AIM
Repeat the data that follows, word for word, without the images.

DATA
________________________________________

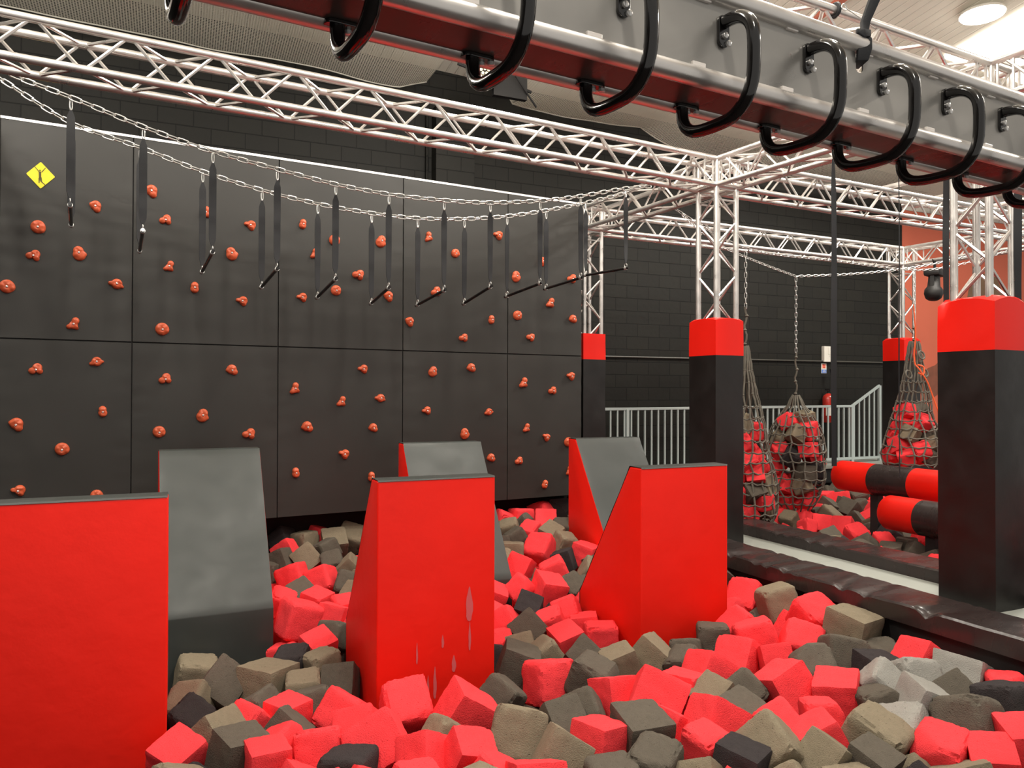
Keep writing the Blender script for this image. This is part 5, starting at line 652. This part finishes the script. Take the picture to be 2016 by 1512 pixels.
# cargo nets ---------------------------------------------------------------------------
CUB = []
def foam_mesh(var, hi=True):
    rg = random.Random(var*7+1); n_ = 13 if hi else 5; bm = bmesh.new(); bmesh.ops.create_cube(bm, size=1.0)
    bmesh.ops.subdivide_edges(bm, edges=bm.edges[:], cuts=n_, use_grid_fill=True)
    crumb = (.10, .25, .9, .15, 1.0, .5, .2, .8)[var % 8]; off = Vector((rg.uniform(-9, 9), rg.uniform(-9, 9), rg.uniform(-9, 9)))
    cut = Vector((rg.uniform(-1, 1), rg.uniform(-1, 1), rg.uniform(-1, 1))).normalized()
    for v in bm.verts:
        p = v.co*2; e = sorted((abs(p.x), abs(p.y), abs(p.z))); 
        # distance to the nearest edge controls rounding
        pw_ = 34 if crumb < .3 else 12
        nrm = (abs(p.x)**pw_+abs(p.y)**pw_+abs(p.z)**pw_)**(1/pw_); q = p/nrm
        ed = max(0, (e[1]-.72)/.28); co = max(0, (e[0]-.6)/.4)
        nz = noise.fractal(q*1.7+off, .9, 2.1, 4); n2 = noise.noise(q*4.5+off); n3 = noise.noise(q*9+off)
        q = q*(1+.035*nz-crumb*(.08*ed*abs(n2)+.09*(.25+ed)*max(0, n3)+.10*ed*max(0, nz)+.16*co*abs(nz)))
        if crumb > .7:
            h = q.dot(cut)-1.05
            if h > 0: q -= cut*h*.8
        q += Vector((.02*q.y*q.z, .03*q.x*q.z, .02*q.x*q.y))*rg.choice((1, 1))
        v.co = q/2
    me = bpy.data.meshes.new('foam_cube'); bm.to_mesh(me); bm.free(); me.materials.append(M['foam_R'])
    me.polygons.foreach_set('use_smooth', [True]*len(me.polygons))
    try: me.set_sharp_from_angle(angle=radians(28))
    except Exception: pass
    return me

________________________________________

RESPONSE TO THIS TASK
Keep writing the Blender script for this image. This is part 5, starting at line 652. This part finishes the script. Take the picture to be 2016 by 1512 pixels.
# cargo nets ---------------------------------------------------------------------------
CUB = []
def foam_mesh(var, hi=True):
    rg = random.Random(var*7+1); n_ = 13 if hi else 5; bm = bmesh.new(); bmesh.ops.create_cube(bm, size=1.0)
    bmesh.ops.subdivide_edges(bm, edges=bm.edges[:], cuts=n_, use_grid_fill=True)
    crumb = (.10, .25, .9, .15, 1.0, .5, .2, .8)[var % 8]; off = Vector((rg.uniform(-9, 9), rg.uniform(-9, 9), rg.uniform(-9, 9)))
    cut = Vector((rg.uniform(-1, 1), rg.uniform(-1, 1), rg.uniform(-1, 1))).normalized()
    for v in bm.verts:
        p = v.co*2; e = sorted((abs(p.x), abs(p.y), abs(p.z))); 
        # distance to the nearest edge controls rounding
        pw_ = 34 if crumb < .3 else 12
        nrm = (abs(p.x)**pw_+abs(p.y)**pw_+abs(p.z)**pw_)**(1/pw_); q = p/nrm
        ed = max(0, (e[1]-.72)/.28); co = max(0, (e[0]-.6)/.4)
        nz = noise.fractal(q*1.7+off, .9, 2.1, 4); n2 = noise.noise(q*4.5+off); n3 = noise.noise(q*9+off)
        q = q*(1+.035*nz-crumb*(.08*ed*abs(n2)+.09*(.25+ed)*max(0, n3)+.10*ed*max(0, nz)+.16*co*abs(nz)))
        if crumb > .7:
            h = q.dot(cut)-1.05
            if h > 0: q -= cut*h*.8
        q += Vector((.02*q.y*q.z, .03*q.x*q.z, .02*q.x*q.y))*rg.choice((1, 1))
        v.co = q/2
    me = bpy.data.meshes.new('foam_cube'); bm.to_mesh(me); bm.free(); me.materials.append(M['foam_R'])
    me.polygons.foreach_set('use_smooth', [True]*len(me.polygons))
    try: me.set_sharp_from_angle(angle=radians(28))
    except Exception: pass
    return me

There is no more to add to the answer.